Dans le Tuba mirum, le corps d'une petite fille est enduit de pigments de couleurs comme on préparerait un sacrifice joyeux tandis que dans le Confutatis, il est temps de faire renaître la nature, avec ces orangers qui rappellent jardin de l'Éden des peintures florentines. Castellucci joue avec les contrastes quand il invite les choristes à tordre leurs corps à même le sol et dans la terre noire comme s'ils tentaient de s'extraire des cercles de l'Enfer de Dante. Dans le Lux aeterna terminal, c'est le plateau tout entier qui se soulève et se dresse à la verticale, exhibant les traces de tous ces déplacements tel un tableau abstrait.
On admire la capacité du chœur Pygmalion à nuancer les phrases du murmure à la pleine voix, tout en conservant une netteté étourdissante dans les attaques et une parfaite densité sonore qui jure avec cet amalgame de corps jetés au même moment sur la scène. La voix du jeune sopraniste Elias Pariente entonne alors l'antienne In paradisum deducant te angeli, parachèvement d'un spectacle dédié à la beauté et à l'éphémère. On pourra trouver chez les solistes un manque d'homogénéité, entre la voix volontaire et contrastée de Luca Tottolo et le ténor affecté de Martin Mitterrutzner, mais aussi entre l'alto souverain de Sara Mingardo et la ligne inconstante de Siobhan Stagg.

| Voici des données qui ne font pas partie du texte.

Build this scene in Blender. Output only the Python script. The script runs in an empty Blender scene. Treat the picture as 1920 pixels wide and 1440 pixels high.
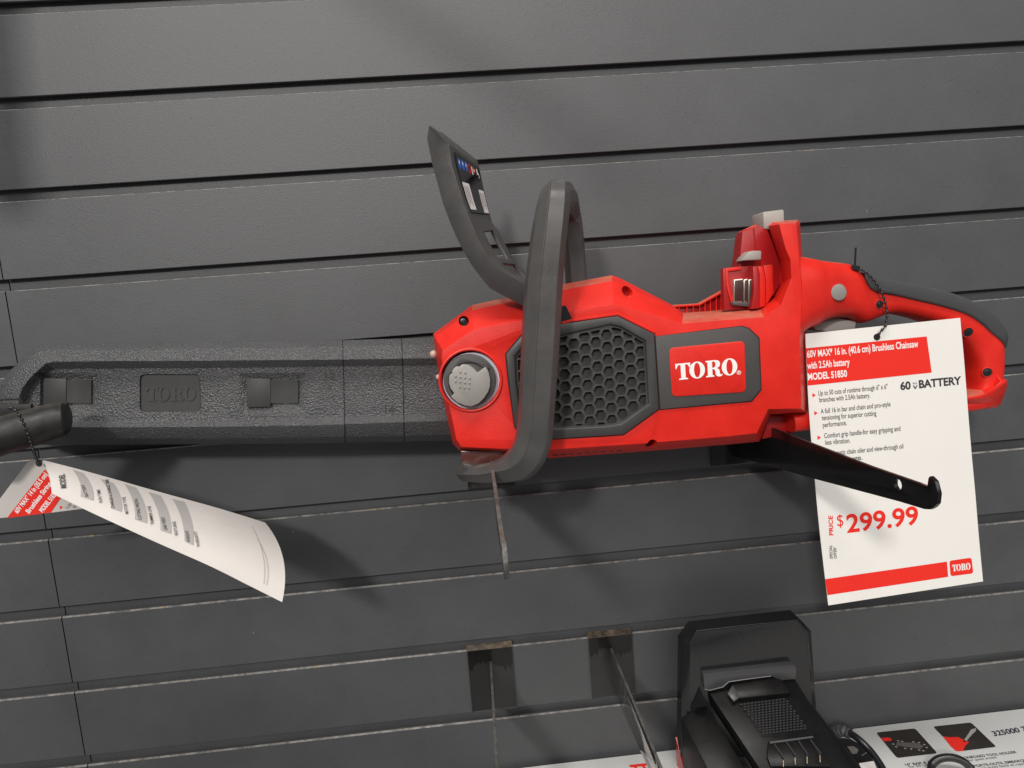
import bpy, bmesh, math, random
from mathutils import Vector, Matrix
random.seed(7)
SC = bpy.context.scene
C = SC.collection
MM = 0.001

# ------------------------------------------------------------------ camera
F_PX, PITCH, YAW, ROLL = 1200.0, 1.44708, -0.0567, -0.07665
CAM = Vector((0.0, -599.57, -283.91))          # millimetres; the wall face is the plane y = 0
ROT = Matrix.Rotation(YAW, 3, 'Z') @ Matrix.Rotation(PITCH, 3, 'X') @ Matrix.Rotation(ROLL, 3, 'Z')
cd = bpy.data.cameras.new('camera'); cam = bpy.data.objects.new('camera', cd); C.objects.link(cam)
cd.sensor_fit = 'HORIZONTAL'; cd.sensor_width = 36.0; cd.lens = 36.0 * F_PX / 1920.0
cd.clip_start = 0.01; cd.clip_end = 50.0
cam.matrix_world = Matrix.Translation(CAM * MM) @ ROT.to_4x4()
SC.camera = cam

# ------------------------------------------------------------------ world, lamps, exposure
w = bpy.data.worlds.new('World'); SC.world = w; w.use_nodes = True
bg = w.node_tree.nodes['Background']; bg.inputs[0].default_value = (0.97, 0.97, 1.0, 1); bg.inputs[1].default_value = 0.15

def area(name, loc, target, size, sizey, power, col):
    ld = bpy.data.lights.new(name, 'AREA'); ld.shape = 'RECTANGLE'; ld.size = size; ld.size_y = sizey
    ld.energy = power; ld.color = col
    o = bpy.data.objects.new(name, ld); C.objects.link(o); o.location = loc
    o.rotation_euler = (Vector(target) - Vector(loc)).to_track_quat('-Z', 'Y').to_euler()
    return o
area('ceiling_lamp', (-0.92, -2.6, 0.92), (0.0, 0, -0.35), 0.26, 0.22, 44.0, (1.0, 0.955, 0.915))
area('ceiling_lamp', (0.7, -3.0, 1.40), (0.2, 0, -0.1), 5.6, 1.5, 62.0, (1.0, 0.965, 0.93))

area('ceiling_lamp', (-0.1, -0.85, 1.45), (0.0, -0.05, -0.3), 1.5, 0.35, 31.0, (1.0, 0.965, 0.93))

vs = SC.view_settings; vs.view_transform = 'Standard'; vs.look = 'None'; vs.exposure = 0.0; vs.gamma = 1.0
vs.use_curve_mapping = False

# ------------------------------------------------------------------ geometry from the measured view
def ray(px, py):
    return ROT @ Vector(((px - 960) / F_PX, (720 - py) / F_PX, -1.0))
def P(px, py, h):                                # point at h mm in front of the wall
    d = ray(px, py); return (CAM + d * ((-h - CAM.y) / d.y)) * MM
def PX(px, py, x):
    d = ray(px, py); return (CAM + d * ((x - CAM.x) / d.x)) * MM
def PZ(px, py, z):
    d = ray(px, py); return (CAM + d * ((z - CAM.z) / d.z)) * MM
def lerp(a, b, t): return a + (b - a) * t

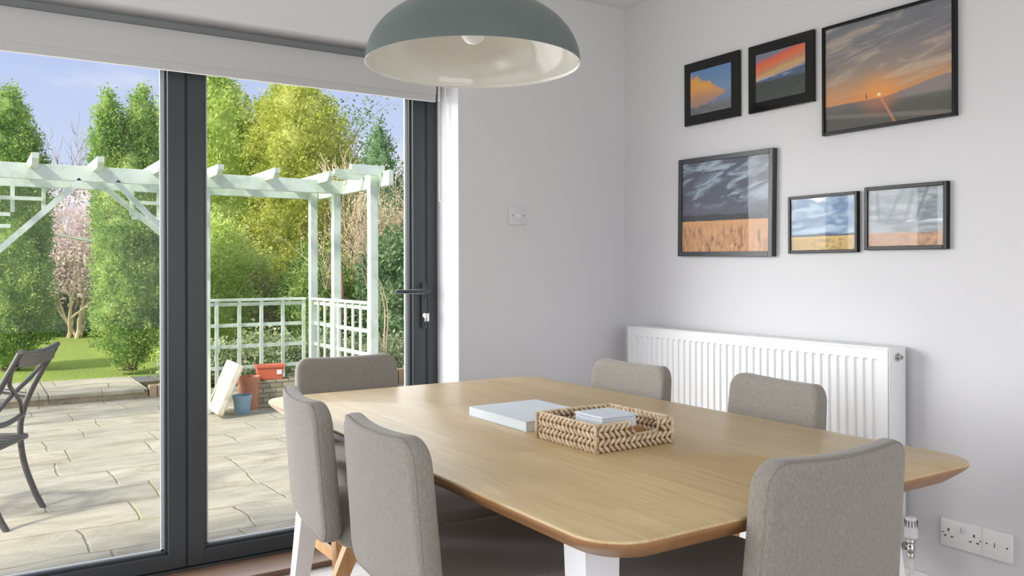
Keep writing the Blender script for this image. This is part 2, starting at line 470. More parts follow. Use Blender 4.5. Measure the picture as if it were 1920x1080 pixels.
# ------------------------------------------------------------------ roller blind
T = thing('roller_blind', 'white roller blind rolled up above the glazed doors', 'blind', (0, 0, 0))
BX0, BX1 = -1.33, 1.650
bm = bmesh.new(); tube(bm, [(BX0, 3.170, 1.928), (BX1, 3.170, 1.928)], .034, 24); obj('roll', bm, M_blind, T, smooth=True)
bm = bmesh.new()
prof = [(3.140, 1.968), (3.132, 1.955), (3.129, 1.93), (3.129, 1.88), (3.130, 1.853)]
for X0, X1 in ((BX0+.005, BX1-.003),):
    f = [[bm.verts.new((x, y, z)) for y, z in prof] for x in (X0, X1)]; g = [[bm.verts.new((x, y+.004, z)) for y, z in prof] for x in (X0, X1)]
    for k in range(len(prof)-1):
        bm.faces.new((f[0][k], f[0][k+1], f[1][k+1], f[1][k])); bm.faces.new((g[0][k], g[0][k+1], g[1][k+1], g[1][k]))
        bm.faces.new((f[0][k], f[0][k+1], g[0][k+1], g[0][k])); bm.faces.new((f[1][k], f[1][k+1], g[1][k+1], g[1][k]))
    bm.faces.new((f[0][0], f[1][0], g[1][0], g[0][0])); bm.faces.new((f[0][-1], f[1][-1], g[1][-1], g[0][-1]))
obj('fabric', bm, M_blind, T, smooth=True)
obj('hem_bar', mbox(BX0+.005, BX1-.003, 3.130, 3.146, 1.822, 1.855, bev=.004), M_blind, T, smooth=True)
bm = bmesh.new(); box(bm, BX0-.01, BX1+.006, 3.188, 3.232, 1.978, 2.010, bev=.003)
obj('head_rail', bm, mat('grey_head_rail', lin(150, 152, 154), rough=.4), T, label='grey aluminium head rail')
bm = bmesh.new(); box(bm, BX0-.01, BX1+.006, 3.186, 3.20, 1.950, 1.982)  # dark strip added to draw the shade in the gap above the fabric
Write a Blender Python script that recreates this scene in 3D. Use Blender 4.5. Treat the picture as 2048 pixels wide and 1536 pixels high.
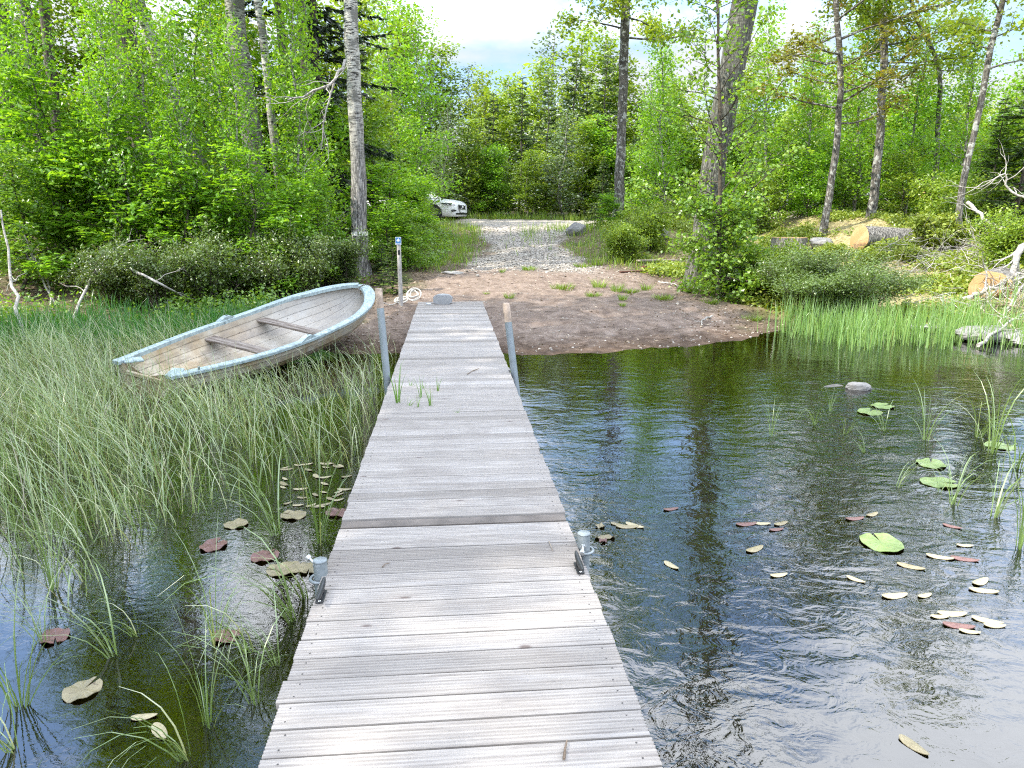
import bpy, math, random
import numpy as np
from mathutils import Vector, Matrix, Euler

for o in list(bpy.data.objects):
    bpy.data.objects.remove(o)
sc = bpy.context.scene
COL = sc.collection
R = math.radians

# ------------------------------------------------------------------ camera
FPX = 1450.0                 # focal length in photo pixels (2048 wide)
PITCH = R(13.1)
CAMZ = 1.94                  # above the water
CT, ST = math.cos(PITCH), math.sin(PITCH)
cam = bpy.data.cameras.new('camera')
cam.sensor_width = 36.0
cam.lens = FPX / 2048.0 * 36.0
cam.clip_start = 0.05
cam.clip_end = 3000
camo = bpy.data.objects.new('camera', cam)
COL.objects.link(camo)
camo.location = (0, 0, CAMZ)
camo.rotation_euler = (math.pi / 2 - PITCH, 0, 0)
sc.camera = camo

# ------------------------------------------------------------------ sky, sun, exposure
SUN_EL, SUN_AZ = R(45), R(-113)          # azimuth from +Y, clockwise; the sun stands to the left, over the unseen shade trees added there
world = bpy.data.worlds.new('World')
sc.world = world
world.use_nodes = True
nt = world.node_tree
nt.nodes.clear()
wo = nt.nodes.new('ShaderNodeOutputWorld')
bg = nt.nodes.new('ShaderNodeBackground')
sky = nt.nodes.new('ShaderNodeTexSky')
sky.sky_type = 'NISHITA'
sky.sun_disc = False
sky.sun_elevation = SUN_EL
sky.sun_rotation = SUN_AZ
sky.air_density = 1.0
sky.dust_density = 0.6
sky.ozone_density = 2.0
tcw = nt.nodes.new('ShaderNodeTexCoord')
sepw = nt.nodes.new('ShaderNodeSeparateXYZ')
addz = nt.nodes.new('ShaderNodeMath'); addz.operation = 'ADD'; addz.inputs[1].default_value = 0.22
dvx = nt.nodes.new('ShaderNodeMath'); dvx.operation = 'DIVIDE'
dvy = nt.nodes.new('ShaderNodeMath'); dvy.operation = 'DIVIDE'
cmb = nt.nodes.new('ShaderNodeCombineXYZ')
cn = nt.nodes.new('ShaderNodeTexNoise')
cn.inputs['Scale'].default_value = 1.35
cn.inputs['Detail'].default_value = 7
cn.inputs['Roughness'].default_value = 0.55
mapw = nt.nodes.new('ShaderNodeMapping')
mapw.inputs['Location'].default_value = (3.7, 0.9, 0)
crw = nt.nodes.new('ShaderNodeValToRGB')
crw.color_ramp.elements[0].position = 0.42
crw.color_ramp.elements[1].position = 0.55
mxw = nt.nodes.new('ShaderNodeMixRGB')
# clouds: bright overhead, duller towards the horizon
mrw = nt.nodes.new('ShaderNodeMapRange')
mrw.inputs[1].default_value = 0.20; mrw.inputs[2].default_value = 0.36
mrw.inputs[3].default_value = 0.38; mrw.inputs[4].default_value = 1.6
vmw = nt.nodes.new('ShaderNodeVectorMath'); vmw.operation = 'SCALE'
vmw.inputs[0].default_value = (8.5, 8.9, 9.6)
L = nt.links.new
L(tcw.outputs['Generated'], sepw.inputs[0])
L(sepw.outputs['Z'], addz.inputs[0])
L(sepw.outputs['X'], dvx.inputs[0]); L(addz.outputs[0], dvx.inputs[1])
L(sepw.outputs['Y'], dvy.inputs[0]); L(addz.outputs[0], dvy.inputs[1])
L(dvx.outputs[0], cmb.inputs[0]); L(dvy.outputs[0], cmb.inputs[1])
L(cmb.outputs[0], mapw.inputs['Vector']); L(mapw.outputs[0], cn.inputs['Vector'])
L(cn.outputs['Fac'], crw.inputs[0]); L(crw.outputs[0], mxw.inputs[0])
L(sepw.outputs['Z'], mrw.inputs[0]); L(mrw.outputs[0], vmw.inputs['Scale']); L(vmw.outputs[0], mxw.inputs[2])
vms = nt.nodes.new('ShaderNodeVectorMath'); vms.operation = 'SCALE'; mrs = nt.nodes.new('ShaderNodeMapRange')
mrs.inputs[1].default_value = 0.20; mrs.inputs[2].default_value = 0.36; mrs.inputs[3].default_value = 0.85; mrs.inputs[4].default_value = 2.6
L(sepw.outputs['Z'], mrs.inputs[0]); L(mrs.outputs[0], vms.inputs['Scale'])
L(sky.outputs[0], vms.inputs[0]); L(vms.outputs[0], mxw.inputs[1]); L(mxw.outputs[0], bg.inputs[0]); L(bg.outputs[0], wo.inputs[0])
bg.inputs[1].default_value = 0.15

sunl = bpy.data.lights.new('sun', 'SUN')
sunl.energy = 5.0
sunl.angle = R(0.6)
sunl.color = (1.0, 0.94, 0.82)
suno = bpy.data.objects.new('sun', sunl)
COL.objects.link(suno)
SDIR = Vector((math.sin(SUN_AZ) * math.cos(SUN_EL), math.cos(SUN_AZ) * math.cos(SUN_EL), math.sin(SUN_EL)))
suno.rotation_euler = SDIR.to_track_quat('Z', 'Y').to_euler()
suno.location = (-20, 20, 30)

sc.view_settings.view_transform = 'Standard'
sc.view_settings.look = 'None'
sc.view_settings.exposure = 0.95
sc.view_settings.gamma = 1.0
sc.view_settings.use_curve_mapping = False
sc.render.engine = 'CYCLES'
sc.cycles.use_denoising = False
sc.cycles.pixel_filter_type = 'BLACKMAN_HARRIS'
sc.cycles.filter_width = 1.15
sc.render.filter_size = 1.15
sc.cycles.max_bounces = 5
sc.cycles.use_adaptive_sampling = True
sc.cycles.adaptive_threshold = 0.02
sc.cycles.diffuse_bounces = 2
sc.cycles.glossy_bounces = 3
sc.cycles.transmission_bounces = 4
sc.cycles.transparent_max_bounces = 8
sc.cycles.caustics_reflective = False
sc.cycles.caustics_refractive = False
sc.cycles.sample_clamp_indirect = 4.0

# ------------------------------------------------------------------ picture <-> place
def ray(px, py):
    xc = (px - 1024.0) / FPX
    yc = -(py - 768.0) / FPX
    return np.array([xc, CT + yc * ST, yc * CT - ST])      # forward = +Y

def P(px, py, z=0.0):
    d = ray(px, py); k = (z - CAMZ) / d[2]
    return np.array([0, 0, CAMZ]) + d * k

def PD(px, py, y):
    d = ray(px, py)
    return np.array([0, 0, CAMZ]) + d * (y / d[1])

def proj(p):
    x, y, z = p[0], p[1], p[2] - CAMZ
    zc = y * CT - z * ST
    yc = y * ST + z * CT
    return 1024 + FPX * x / zc, 768 - FPX * yc / zc

def smooth(a, b, x):
    t = np.clip((x - a) / (b - a), 0, 1)
    return t * t * (3 - 2 * t)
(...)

Les options de Raphaël Pichon sont parfois contestables, surtout quand elles cherchent à dessiner à la pointe sèche un Mozart qui demande avant tout une régularité et un souffle lyrique sans apprêts. La fosse est souvent prise au piège du paradoxe que la scène cherche à imposer, notamment dans la furie des groupes dansés qui contredit la solennité et la gravité du propos (Dies irae, Domine Jesu Christe). Sa direction fait coexister la vision du scénographe et les exigences d'une partition qui fait de la danse et du chant, la première étape pour un voyage sans retour dont on ne sortira pas indemne.